Dunque, occorre liberarsi della “volontà di vivere” propria del mondo della rappresentazione. Le vie di questa liberazione, indicate nel terzo e quarto libro del Mondo..., che costituiscono l'etica e l'estetica, sono: innanzitutto, l'arte: poiché in essa l'uomo non si contrappone ad altri esseri individuati, ma contempla le idee in quanto essenze universali e generiche sottratte al principio di individuazione che domina il mondo della rappresentazione; poiché l'arte è una rappresentazione indipendente dal principio di ragione (che è causa dell'antagonismo); poiché alla contemplazione dell'idea non perviene la conoscenza pratica, legata al principio di ragione, ma il genio, che riconosce le idee, a cui si correlaziona, abbandonando la propria individualità.

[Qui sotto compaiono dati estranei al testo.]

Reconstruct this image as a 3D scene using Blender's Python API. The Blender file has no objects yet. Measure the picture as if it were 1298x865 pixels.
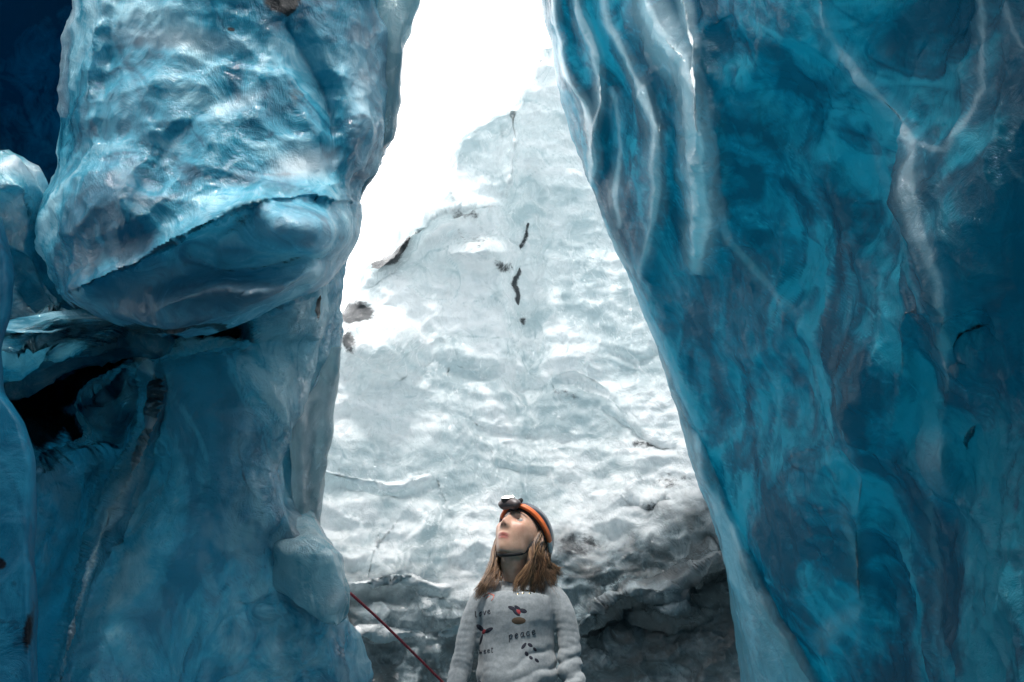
import bpy, bmesh, math, random
import numpy as np
from mathutils import Vector
R = math.radians
C = bpy.context.scene.collection
rng = np.random.default_rng(7)

# ------------------------------------------------------------------ camera
F = 1262.0
PITCH = R(20)
CAM = np.array([0.0, 0.0, 0.95])
FW = np.array([0, math.cos(PITCH), math.sin(PITCH)])
UP = np.array([0, -math.sin(PITCH), math.cos(PITCH)])
def W(px, py, d):
    """world point that the photograph shows at px,py when it lies d metres ahead"""
    px = np.asarray(px, float); py = np.asarray(py, float); d = np.asarray(d, float)
    a = (px - 649.0) / F * d; b = (432.5 - py) / F * d
    return np.stack([CAM[0] + a, CAM[1] + d * FW[1] + b * UP[1], CAM[2] + d * FW[2] + b * UP[2]], -1)

# ------------------------------------------------------------------ numeric noise
def _h(ix, iy, iz, s):
    h = (ix.astype(np.int64) * 374761393 + iy.astype(np.int64) * 668265263 + iz.astype(np.int64) * 2147483647 + s * 1274126177) & 0xffffffff
    h = ((h ^ (h >> 13)) * 1274126177) & 0xffffffff
    h = ((h ^ (h >> 15)) * 2246822519) & 0xffffffff
    return (h ^ (h >> 16)) & 0xffffffff
def gnoise(p, s=0):
    i = np.floor(p); f = p - i
    u = f * f * f * (f * (f * 6 - 15) + 10)
    out = 0
    for dx in (0, 1):
        for dy in (0, 1):
            for dz in (0, 1):
                h = _h(i[:, 0] + dx, i[:, 1] + dy, i[:, 2] + dz, s)
                gx = ((h & 1023) / 511.5 - 1); gy = (((h >> 10) & 1023) / 511.5 - 1); gz = (((h >> 20) & 1023) / 511.5 - 1)
                dot = gx * (f[:, 0] - dx) + gy * (f[:, 1] - dy) + gz * (f[:, 2] - dz)
                w = (u[:, 0] if dx else 1 - u[:, 0]) * (u[:, 1] if dy else 1 - u[:, 1]) * (u[:, 2] if dz else 1 - u[:, 2])
                out = out + dot * w
    return out
def fbm(p, s=0, oct=4, gain=.5):
    a, o, q = 1.0, 0, p
    for k in range(oct):
        o = o + a * gnoise(q, s + k); q = q * 2.03 + 7.3; a *= gain
    return o
def worley(p, s=0):
    i = np.floor(p); f1 = np.full(len(p), 9.0); f2 = f1.copy()
    for dx in (-1, 0, 1):
        for dy in (-1, 0, 1):
            for dz in (-1, 0, 1):
                a, b, c = i[:, 0] + dx, i[:, 1] + dy, i[:, 2] + dz
                h = _h(a, b, c, s)
                d = (a + (h & 1023) / 1023. - p[:, 0]) ** 2 + (b + ((h >> 10) & 1023) / 1023. - p[:, 1]) ** 2 + (c + ((h >> 20) & 1023) / 1023. - p[:, 2]) ** 2
                m = d < f1
                f2 = np.where(m, f1, np.minimum(f2, d)); f1 = np.where(m, d, f1)
    return f1, f2
def scallop(p, s=0, warp=.35):
    q = p + warp * np.stack([gnoise(p * .9, s + 11), gnoise(p * .9, s + 12), gnoise(p * .9, s + 13)], -1) * 2
    f1, f2 = worley(q, s)
    return np.minimum(f1, .9) - .3                         # melted bowls that meet in ridges

# ------------------------------------------------------------------ outline helpers
def curve(*kv):
    xs = np.array([k for k, v in kv], float); vs = np.array([v for k, v in kv], float)
    def f(y):
        y = np.asarray(y, float)
        k = np.clip(np.searchsorted(xs, y) - 1, 0, len(xs) - 2)
        m = np.gradient(vs, xs)
        # monotone limiting
        d = np.diff(vs) / np.diff(xs)
        mm = m.copy()
        for j in range(1, len(xs) - 1):
            mm[j] = 0 if d[j - 1] * d[j] <= 0 else 2 * d[j - 1] * d[j] / (d[j - 1] + d[j])
        mm[0] = d[0]; mm[-1] = d[-1]
        t = (y - xs[k]) / (xs[k + 1] - xs[k]); t = np.clip(t, 0, 1); h = xs[k + 1] - xs[k]
        return (2 * t**3 - 3 * t**2 + 1) * vs[k] + (t**3 - 2 * t**2 + t) * h * mm[k] + (-2 * t**3 + 3 * t**2) * vs[k + 1] + (t**3 - t**2) * h * mm[k + 1]
    return f
def smooth_pts(pts, n=6):
    P = [np.array(p, float) for p in pts]; P = [2 * P[0] - P[1]] + P + [2 * P[-1] - P[-2]]
    out = []
    for i in range(1, len(P) - 2):
        for t in np.linspace(0, 1, n, endpoint=False):
            a, b, c, d = P[i - 1:i + 3]
            out.append(.5 * (2 * b + (c - a) * t + (2 * a - 5 * b + 4 * c - d) * t * t + (3 * b - a - 3 * c + d) * t**3))
    out.append(P[-2]); return np.array(out)
def pdist(px, py, pts, n=5):
    """distance to a polyline, signed side (+ = right of travel / below a line drawn left to right), position along it"""
    P = smooth_pts(pts, n); best = np.full(px.shape, 1e9); side = np.ones(px.shape); al = np.zeros(px.shape)
    if px.size > 4:
        q = np.stack([px.ravel(), py.ravel(), 0 * px.ravel()], -1)
        px = px + (4.5 * gnoise(q / 38., 901) + 1.5 * gnoise(q / 13., 902)).reshape(px.shape)
        py = py + (4.5 * gnoise(q / 38., 903) + 1.5 * gnoise(q / 13., 904)).reshape(px.shape)
    L = len(P) - 1
    for k in range(L):
        a, b = P[k], P[k + 1]; e = b - a; l2 = e @ e + 1e-9
        t = np.clip(((px - a[0]) * e[0] + (py - a[1]) * e[1]) / l2, 0, 1)
        dx = px - a[0] - t * e[0]; dy = py - a[1] - t * e[1]; d = np.hypot(dx, dy)
        m = d < best
        best = np.where(m, d, best); side = np.where(m, np.sign(e[0] * dy - e[1] * dx), side); al = np.where(m, (k + t) / L, al)
    return best, side, al
def taper(al, p=.5):
    return np.clip(4 * al * (1 - al), 0, 1) ** p
def ridge(px, py, pts, w, h, tp=.5, sharp=1.3):
    d, s, al = pdist(px, py, pts)
    return h * np.clip(1 - d / w, 0, 1) ** sharp * taper(al, tp)
def groove(px, py, pts, w, h, tp=.5):
    d, s, al = pdist(px, py, pts); q = np.clip(1 - (d / (1.5 * w)) ** 2, 0, 1)
    return h * q * q * taper(al, tp)
def step(px, py, pts, w, h, fall=120, tp=.4):
    """the side to the right of travel sinks back by h just past the line and recovers over `fall` pixels"""
    d, s, al = pdist(px, py, pts)
    v = np.where(s > 0, np.clip(d / w, 0, 1) * np.exp(-np.maximum(d - w, 0) / fall), 0)
    return h * v * taper(al, tp)
def bump2(px, py, cx, cy, rx, ry, h, ang=0, p=1.6):
    c, s = math.cos(R(ang)), math.sin(R(ang)); x = px - cx; y = py - cy
    q = ((x * c + y * s) / rx) ** 2 + ((-x * s + y * c) / ry) ** 2
    return h * np.clip(1 - q, 0, 1) ** p
def line_mask(px, py, pts, w, soft=1.0, tp=.5):
    d, s, al = pdist(px, py, pts)
    return np.clip((1 - d / (w * np.maximum(taper(al, tp), .05))) * soft, 0, 1)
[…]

Secondo Shopenhauer esiste anche una gerarchia delle arti, così come delle idee, secondo cui la musica sarebbe quella più vicina alla “volontà pura”. Ma la contemplazione estetica rappresenta però una liberazione solo parziale, in quanto transitoria e momentanea; quella definitiva avviene nel territorio dell'etica - e qui siamo in accordo con Kant - a cui è dedicato il quarto libro del Mondo...

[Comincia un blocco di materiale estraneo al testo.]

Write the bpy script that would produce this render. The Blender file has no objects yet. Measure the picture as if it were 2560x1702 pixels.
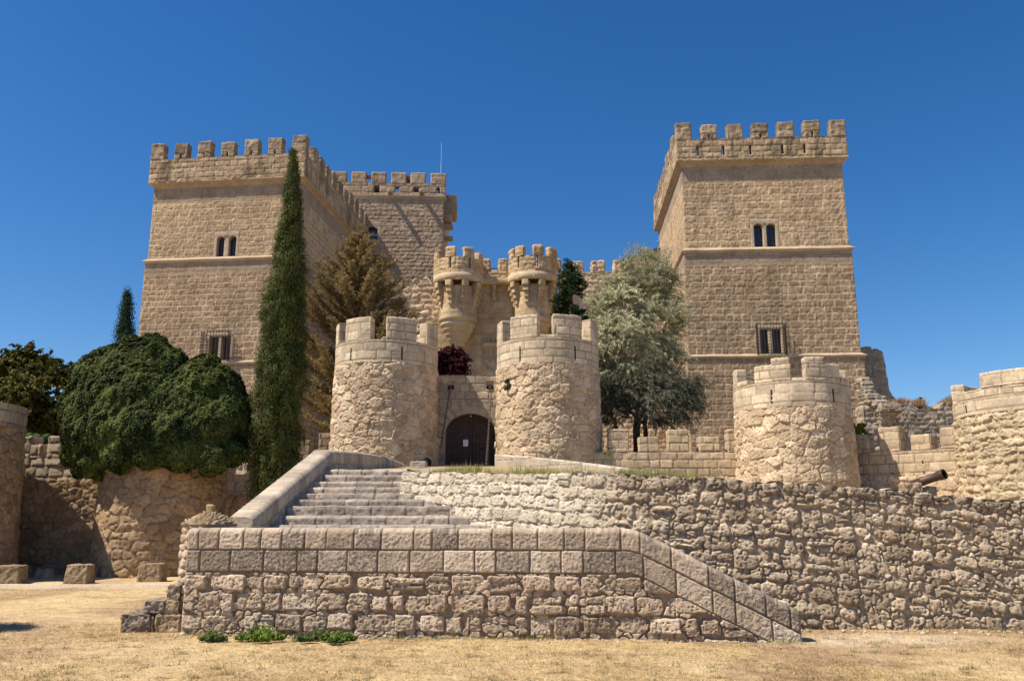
import bpy, math, numpy as np
from mathutils import Vector

# ------------------------------------------------------------------ scene basics
scene = bpy.context.scene
COL = scene.collection
F = 2100.0
TILT = math.atan(452.0 / F)
CT, ST = math.cos(TILT), math.sin(TILT)
EYE = 1.6
Q = 2560.0 / 2358.0
Zup = np.array([0., 0., 1.])


def ray(u, v):
    xc = (u - 1280.0) / F
    yc = (851.0 - v) / F
    return xc, CT - yc * ST, ST + yc * CT


def P(u, v, d):
    x, y, z = ray(u, v)
    s = d / y
    return np.array([x * s, d, EYE + z * s])


def Zv(v, d):
    return P(1280, v, d)[2]


def pl(u, v, O, U):
    """local (a, z) of the sight line u,v on the vertical plane through O along U"""
    x, y, z = ray(u, v)
    n = np.cross(U, Zup)
    s = (n[0] * O[0] + n[1] * O[1]) / (n[0] * x + n[1] * y)
    p = np.array([x * s, y * s, EYE + z * s])
    return float((p - O) @ U), float(p[2])


# ------------------------------------------------------------------ noise
def _hash(ix, iy, iz, seed):
    n = (ix * np.int64(374761393) + iy * np.int64(668265263) + iz * np.int64(1274126177) + np.int64(seed) * np.int64(974634217)) & np.int64(0xFFFFFFFF)
    n = ((n ^ (n >> 13)) * np.int64(1274126177)) & np.int64(0xFFFFFFFF)
    n = ((n ^ (n >> 15)) * np.int64(668265263)) & np.int64(0xFFFFFFFF)
    n = n ^ (n >> 16)
    return (n & np.int64(0xFFFFFF)) / float(0xFFFFFF)


def vnoise(p, f, seed=0):
    q = p * f
    i = np.floor(q).astype(np.int64)
    w = q - i
    w = w * w * (3 - 2 * w)
    x, y, z = i[..., 0], i[..., 1], i[..., 2]
    wx, wy, wz = w[..., 0], w[..., 1], w[..., 2]
    r = 0
    for dx in (0, 1):
        for dy in (0, 1):
            for dz in (0, 1):
                h = _hash(x + dx, y + dy, z + dz, seed)
                r = r + h * (wx if dx else 1 - wx) * (wy if dy else 1 - wy) * (wz if dz else 1 - wz)
    return r * 2 - 1


def fbm(p, f, octv=3, seed=0, gain=.5):
    r = 0
    a = 1.0
    t = 0
    for k in range(octv):
        r = r + a * vnoise(p, f * (2.03 ** k), seed + 17 * k)
        t += a
        a *= gain
    return r / t


def sstep(a, b, x):
    t = np.clip((x - a) / (b - a), 0, 1)
    return t * t * (3 - 2 * t)


def lerp(a, b, t):
    return a + (b - a) * t


# ------------------------------------------------------------------ masonry patterns
def ashlar(u, v, seed, bw, ch, jit=.12, rnd=.03, bounds=None):
    rng = np.random.RandomState(seed)
    if bounds is None:
        b = [v.min() - ch * (.2 + .8 * rng.rand())]
        while b[-1] < v.max() + ch:
            b.append(b[-1] + ch * (1 + jit * 2 * (rng.rand() - .5)))
        bounds = np.array(b)
    k = np.clip(np.searchsorted(bounds, v) - 1, 0, len(bounds) - 2)
    lo, hi = bounds[k], bounds[k + 1]
    L = np.zeros_like(u)
    R = np.zeros_like(u)
    cid = np.zeros_like(u)
    cid2 = np.zeros_like(u)
    u0, u1 = u.min(), u.max()
    for j in np.unique(k):
        e = [u0 - bw * (.1 + .9 * rng.rand())]
        while e[-1] < u1 + bw:
            e.append(e[-1] + bw * (.68 + .64 * rng.rand()))
        e = np.array(e)
        m = k == j
        i = np.clip(np.searchsorted(e, u[m]) - 1, 0, len(e) - 2)
        L[m] = e[i]
        R[m] = e[i + 1]
        cid[m] = rng.rand(len(e))[i]
        cid2[m] = rng.rand(len(e))[i]
    du = np.minimum(u - L, R - u)
    dv = np.minimum(v - lo, hi - v)
    d = np.minimum(du, dv)
    c = (du < rnd) & (dv < rnd)
    d = np.where(c, rnd - np.hypot(rnd - du, rnd - dv), d)
    return d, cid, cid2, u - (L + R) / 2, v - (lo + hi) / 2


def coursed(u, v, seed, bw, ch, jit=.15, rnd=.06, inset=.025, split=.2):
    """loosely coursed, separately rounded stones; negative distance = mortar"""
    rng = np.random.RandomState(seed)
    b = [v.min() - ch * (.2 + .8 * rng.rand())]
    while b[-1] < v.max() + ch:
        b.append(b[-1] + ch * (1 + jit * 2 * (rng.rand() - .5)))
    bounds = np.array(b)
    k = np.clip(np.searchsorted(bounds, v) - 1, 0, len(bounds) - 2)
    d = np.zeros_like(u); c1 = np.zeros_like(u); c2 = np.zeros_like(u); LU = np.zeros_like(u); LV = np.zeros_like(u)
    u0, u1 = u.min(), u.max()
    for j in np.unique(k):
        e = [u0 - bw * (.1 + .9 * rng.rand())]
        while e[-1] < u1 + bw * 2:
            e.append(e[-1] + bw * (.5 + 1.0 * rng.rand()))
        e = np.array(e); n = len(e)
        m = k == j
        i = np.clip(np.searchsorted(e, u[m]) - 1, 0, n - 2)
        lo, hi = bounds[j], bounds[j + 1]
        ins = inset * rng.rand(4, n) ** 1.5
        sp = rng.rand(n) < split
        ms = .38 + .24 * rng.rand(n)
        rad = rnd * (.35 + .9 * rng.rand(n))
        r1, r2, r3, r4 = rng.rand(4, n)
        L, R = e[i] + ins[0][i], e[i + 1] - ins[1][i]
        B, T = np.full(len(i), lo) + ins[2][i], np.full(len(i), hi) - ins[3][i]
        mid = lo + (hi - lo) * ms[i]
        up = sp[i] & (v[m] > mid); dn = sp[i] & ~up
        B = np.where(up, mid, B); T = np.where(dn, mid, T)
        cx, cy = (L + R) / 2, (B + T) / 2
        hx, hy = (R - L) / 2, (T - B) / 2
        rr = np.minimum(rad[i], np.minimum(hx, hy) * .95)
        qx = np.abs(u[m] - cx) - (hx - rr); qy = np.abs(v[m] - cy) - (hy - rr)
        sd = np.hypot(np.maximum(qx, 0), np.maximum(qy, 0)) + np.minimum(np.maximum(qx, qy), 0) - rr
        d[m] = -sd
        c1[m] = np.where(up, r3[i], r1[i]); c2[m] = np.where(up, r4[i], r2[i])
        LU[m] = u[m] - cx; LV[m] = v[m] - cy
    return d, c1, c2, LU, LV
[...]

Come può l'uomo, schiavo della libertà, liberarsi da essa ?

In che senso schiavo della libertà ? Da un lato l'uomo è fenomeno, sottoposto alla legge fisica della causa e dell'effetto (il karma), e quindi non è libero; dall'altro però è anche noumeno, sottoposto alla volontà. Per liberarsi dalla volontà di vivere, unico modo secondo Shopenhauer per essere veramente liberi, occorre comprendere la natura intrinsecamente negativa della volontà stessa: la quale non è che un susseguirsi interminabile di bisogni e desideri, al cui appagamento succede la noia. E qui veniamo al buddhismo, quando Shopenhauer parla di un triplice stato dell'uomo: lo stato di bisogno, in cui l'uomo sente il bisogno di realizzare un progetto; lo stato di soddisfazione o raggiungimento dello scopo, e che invece è solo un attimo fugace, che presto svanisce; la noia per la mancanza di un obiettivo da raggiungere.

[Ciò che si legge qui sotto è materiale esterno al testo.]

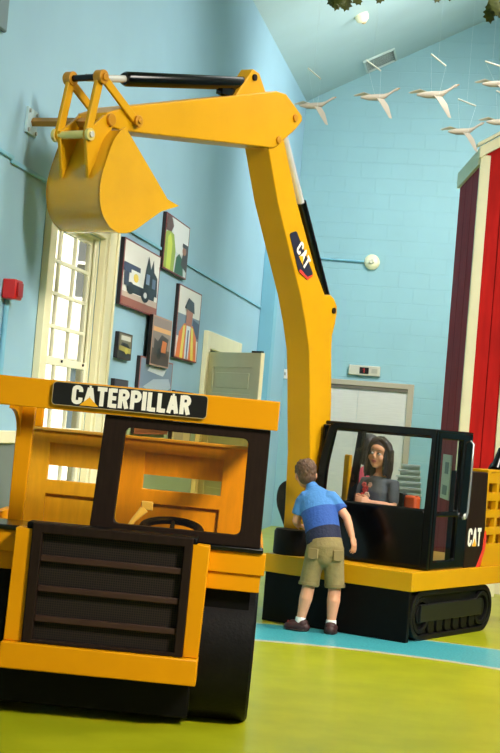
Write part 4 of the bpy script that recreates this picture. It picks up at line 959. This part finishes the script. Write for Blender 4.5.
# socks and shoes
SOCK = mat('white_sock', (236, 236, 230), .8, bump=.3); SHOE = mat('shoe_maroon', (58, 26, 24), .6, noise=.4, scale=30); SOLE = mat('shoe_sole', (36, 26, 24), .6)
for an, toe in ((ANK[0], q(.385, 10.75, .0)), (ANK[1], q(.708, 10.82, .0))):
    MB().tube([an - Vector((0, 0, .03)), an, an + Vector((0, 0, .022))], [.036, .036, .034], 18).build('sock', SOCK, boy, bevel=.003)
    d = Vector((toe.x - an.x, toe.y - an.y, 0)); L = d.length; d.normalize(); hl = Vector((an.x, an.y, 0)) - d * .038
    pts = [hl + Vector((0, 0, .030)), hl + d * .04 + Vector((0, 0, .036)), hl + d * .10 + Vector((0, 0, .034)), hl + d * (L + .02) + Vector((0, 0, .026))]
    sh = MB().tube(pts, [(.036, .032), (.043, .042), (.046, .036), (.038, .025)], 18, squash=(0, 0, 1), round_ends=True).ell(hl + d * .022 + Vector((0, 0, .052)), (.040, .040, .036)).build('shoe', SHOE, boy)
    MB().tube([p * 1.0 + Vector((0, 0, .009 - p.z)) for p in pts], [(.041, .009), (.047, .009), (.051, .009), (.043, .009)], 18, squash=(0, 0, 1), round_ends=True).build('sole', SOLE, sh)
    m = MB(); sd = Vector((-d.y, d.x, 0))
    for k in range(3):
        c = hl + d * (.085 + .02 * k) + Vector((0, 0, .064 - .004 * k)); m.tube([c - sd * .018, c + Vector((0, 0, .005)), c + sd * .018], .0035, 6)
    m.build('laces', mat('lace_red', (150, 40, 40), .7), sh)

# ---- girl in the cab
GO = Vector((1.0, 11.315, .677))
girl = thing('person', tuple(GO), 'girl with dark shoulder length hair in a charcoal printed shirt sitting in the cab', 'person', R(-40))
g = MB(); kg = 1.0
gPEL = Vector((0, .03, .06)); gCH = Vector((0, .0, .29)); gNE = Vector((0, .0, .43)); gHD = Vector((.004, -.034, .562))
RG = Matrix.Rotation(R(11), 3, 'Z') @ Matrix.Rotation(R(-4), 3, 'X') @ Matrix.Rotation(R(5), 3, 'Y')
Pg = head(g, RG, gHD, kg)
g.tube([gCH, gNE, gHD - Vector((0, -.02, .03))], [.05, .034, .034], 14)
g.tube([gPEL, gCH - Vector((0, 0, .10)), gCH, gCH + Vector((0, 0, .085)), gNE], [(.105, .08), (.09, .068), (.108, .075), (.09, .055), (.034, .034)], 20, squash=(0, 1, 0), round_ends=True)
gS = [Vector((-.128, .0, .355)), Vector((.128, .0, .355))]; gE = [Vector((-.165, -.05, .19)), Vector((.17, -.05, .20))]; gW = [Vector((-.085, -.18, .225)), Vector((.06, -.19, .215))]
for s_, e_, w_ in zip(gS, gE, gW):
    g.tube([gCH.lerp(s_, .5) + Vector((0, 0, .03)), s_, s_.lerp(e_, .5), e_, e_.lerp(w_, .4), w_], [.04, .04, .033, .028, .027, .02], 14, round_ends=True)
hand(g, gW[0], (.5, -.7, .15), (.5, .3, -.2), .125, 1, .3)
hand(g, gW[1], (-.5, -.7, .2), (-.5, .3, -.2), .125, -1, .3)
for sx in (-1, 1):
    g.tube([Vector((.06 * sx, .02, .05)), Vector((.07 * sx, -.14, .06)), Vector((.075 * sx, -.20, .03)), Vector((.075 * sx, -.19, -.09)), Vector((.075 * sx, -.17, -.165))], [.066, .058, .046, .042, .03], 14, round_ends=True)
    g.tube([Vector((.075 * sx, -.17, -.175)), Vector((.08 * sx, -.26, -.18))], [.028, .022], 12, round_ends=True)
g.build('body', SKIN2, girl, remesh=.0045, smoothit=3)
face(Pg, RG, kg, girl, True, look=(-.006, .002))
CH = mat('charcoal_jersey', (84, 88, 94), .85, noise=.12, scale=20, bump=.3, bscale=30)
s = MB()
s.tube([gPEL - Vector((0, 0, .02)), gPEL, gCH - Vector((0, 0, .10)), gCH, gCH + Vector((0, 0, .085)), gNE - Vector((0, 0, .025))], [(.12, .095), (.122, .096), (.108, .085), (.122, .09), (.104, .07), (.055, .052)], 24, squash=(0, 1, 0))
for s_, e_ in zip(gS, gE):
    s.tube([gCH.lerp(s_, .5) + Vector((0, 0, .025)), s_, s_.lerp(e_, .45), s_.lerp(e_, .72)], [.046, .043, .041, .040], 16, round_ends=True)
s.build('shirt', CH, girl, remesh=.006, smoothit=4)
# shirt print: red and cream flowers on the chest
for k, (x, z, r_, c_) in enumerate(((-.05, .30, .026, (190, 60, 56)), (-.015, .335, .018, (206, 160, 140)), (-.07, .245, .028, (196, 52, 50)), (-.03, .26, .022, (210, 176, 150)), (-.08, .335, .017, (200, 80, 76)), (-.01, .215, .02, (188, 70, 60)), (-.06, .19, .02, (214, 180, 156)))):
    y = -.094 if z < .30 else -.088 if z < .33 else -.078
    x -= .012; r_ *= 1.2; petals = MB()
    for j in range(6):
        a = j * math.pi / 3; petals.ell((x + r_ * .6 * math.cos(a), y + abs(x) * .22, z + r_ * .6 * math.sin(a)), (r_ * .45, .012, r_ * .45), None, 8, 6)
    petals.ell((x, y - .002 + abs(x) * .22, z), (r_ * .35, .012, r_ * .35), None, 8, 6)
    petals.build('shirt_print', mat('print_flower_%d%d%d' % c_, c_, .8), girl)
MB().tube([Vector((.06 * sx, .02, .05)) for sx in (-1, 1)], .08, 14, round_ends=True).build('shorts', mat('denim_dark', (44, 54, 82), .85), girl)
# hair: long bob around the face
HG = mat('hair_dark', (46, 34, 30), .42, noise=.4, scale=40, stretch=(5, 5, .3), bump=.4, bscale=80)
h = MB()
h.ell(Pg(0, .020, .036), (.080, .092, .084), RG, 24, 16)
for k in range(21):
    th = R(-128 + 256 * k / 20)          # around the back, 0 = behind
    sx_, cy_ = math.sin(th), math.cos(th)
    front = abs(th) > R(95)
    p0 = Pg(.076 * sx_, .018 + .086 * cy_, .04); p1 = Pg(.085 * sx_, .018 + .090 * cy_, -.03)
    p2 = Pg(.092 * sx_, .022 + .086 * cy_, -.10); p3 = Pg(.094 * sx_ + .004 * math.sin(k * 2.1), .026 + .080 * cy_, -.165 + (.02 if front else 0) + .006 * math.sin(k * 1.7))
    h.tube([p0, p1, p2, p3], [(.016, .014), (.018, .015), (.019, .015), (.010, .008)], 10, round_ends=True)
for sx in (-1, 1):
    h.tube([Pg(.006 * sx, -.046, .108), Pg(.052 * sx, -.050, .082), Pg(.080 * sx, -.030, .030), Pg(.088 * sx, -.014, -.03)], [(.015, .010), (.018, .011), (.017, .012), (.014, .012)], 10, round_ends=True)
    h.tube([Pg(.006 * sx, -.01, .118), Pg(.05 * sx, -.03, .094), Pg(.078 * sx, -.018, .04)], [(.02, .012), (.024, .012), (.02, .012)], 10, round_ends=True)
h.build('hair', HG, girl, remesh=.0045, smoothit=2)

# ---- second child, mostly hidden behind the girl
KO = Vector((.968, 11.875, .71))
kid = thing('person', tuple(KO), 'child in a pink top mostly hidden behind the seated girl', 'person', R(-30))
g = MB(); kHD = Vector((0, -.02, .555)); Rk = Matrix.Rotation(R(150), 3, 'Z')
Pk = head(g, Rk, kHD, .96)
g.tube([(0, 0, .32), (0, 0, .44), (0, 0, .56)], [.05, .033, .034], 12)
g.tube([(0, 0, .0), (0, 0, .12), (0, 0, .30), (0, 0, .38), (0, 0, .45)], [(.09, .075), (.08, .065), (.10, .07), (.085, .055), (.034, .034)], 18, squash=(0, 1, 0), round_ends=True)
for sx in (-1, 1):
    g.tube([(.06 * sx, 0, .35), (.12 * sx, 0, .37), (.145 * sx, -.02, .24), (.13 * sx, -.10, .14)], [.036, .036, .029, .02], 12, round_ends=True)
    hand(g, (.13 * sx, -.10, .14), (-.1 * sx, -.5, -.5), (-.8 * sx, 0, -.2), .11, sx, .3)
    g.tube([(.055 * sx, 0, .02), (.06 * sx, -.03, -.10), (.06 * sx, -.05, -.185), (.06 * sx, .06, -.19), (.06 * sx, .17, -.20)], [.06, .05, .042, .038, .026], 12, round_ends=True)
g.build('body', SKIN2, kid, remesh=.005, smoothit=3)
s = MB().tube([(0, 0, -.02), (0, 0, .12), (0, 0, .30), (0, 0, .39), (0, 0, .425)], [(.105, .09), (.095, .08), (.116, .085), (.10, .07), (.05, .05)], 20, squash=(0, 1, 0))
for sx in (-1, 1): s.tube([(.06 * sx, 0, .35), (.12 * sx, 0, .37), (.142 * sx, -.015, .27)], [.05, .05, .048], 14)
s.build('shirt', mat('pink_cloth', (232, 96, 120), .85, bump=.3), kid, remesh=.006, smoothit=3)
h = MB().ell(Pk(0, .018, .034), (.080, .092, .086), Rk, 22, 14).ell(Pk(0, .045, -.05), (.07, .05, .08), Rk, 18, 12)
h.build('hair', mat('hair_black', (30, 26, 28), .45, noise=.3, scale=40), kid, remesh=.005, smoothit=2)
MB().tube([(-.06, 0, .03), (.06, 0, .03)], .075, 14, round_ends=True).build('shorts', mat('denim_dark', (44, 54, 82), .85), kid)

Una volta giunti a questa fase, non potrà che nascere un nuovo bisogno, che spingerà l'uomo nuovamente nella prima fase, quella del desiderio. Questo processo ciclico caratterizza tutta la vita dell'uomo. Di questa negatività sono testimonianza il mondo, la natura e la storia. Il nostro non è il migliore dei mondi possibili, ma il peggiore; la natura si cura solo della sopravvivenza della specie trascurando l'individuo; la storia non è progresso e perfezionamento, ma costante ripetersi di un unico destino, quello della mancanza e del bisogno che governano la volontà.

Tutti concetti ripresi dal buddismo.

Solo quando si rende conto di questa condizione di negatività, l'uomo è indotto ad abbandonare la volontà di vivere, che gli appare ormai come l'origine di tutti i mali, per accedere alla “nolontà”, in cui consiste la liberazione. Questa ha tre livelli. Il primo è quello della giustizia, per cui l'uomo riconosce se stesso e i propri simili come rappresentazione di una volontà unica, e pone un freno alla lotta fra gli individui. Il secondo è quello della bontà, che è compassione per gli altri che sono pari a noi e al nostro destino. Il terzo livello è l'ascesi, in cui l'uomo prova orrore per la sua stessa volontà di vivere, in un mondo, quello della rappresentazione, riconosciuto pieno di dolore. Per questo i caratteri dell'ascesi sono la castità (in quanto l'amore implica volontà di vivere), la povertà, la rassegnazione e il sacrificio (in fondo non siamo così distanti dal cristianesimo).

Con la “nolontà”, la negazione della volontà di vivere, si conclude il Mondo...

In queste idee di Schopenhauer ritroviamo concetti come “l'inevitabilità dell'ingiustizia”, l' “egoismo universale”, il ritratto di una società che ammette come sola regola la sopraffazione dei propri simili (homo homini lupus), e dunque una inevitabile decadenza che non può che portare all'autodistruzione, se non ci si libera dal mo(n)do della rappresentazione.

Questa liberazione, espressa dalle filosofie orientali attraverso concetti come (samadhi) (contatto), nirvana (unione), moksha (liberazione), si ottiene attraverso il superamento della coscienza individuale, attraverso molteplici tecniche e discipline, al di là del bene e del male direbbe Nietzsche, oltre il mondo della rappresentazione, nel pieno mondo noumenico del Brahman, nella totale assenza di desiderio.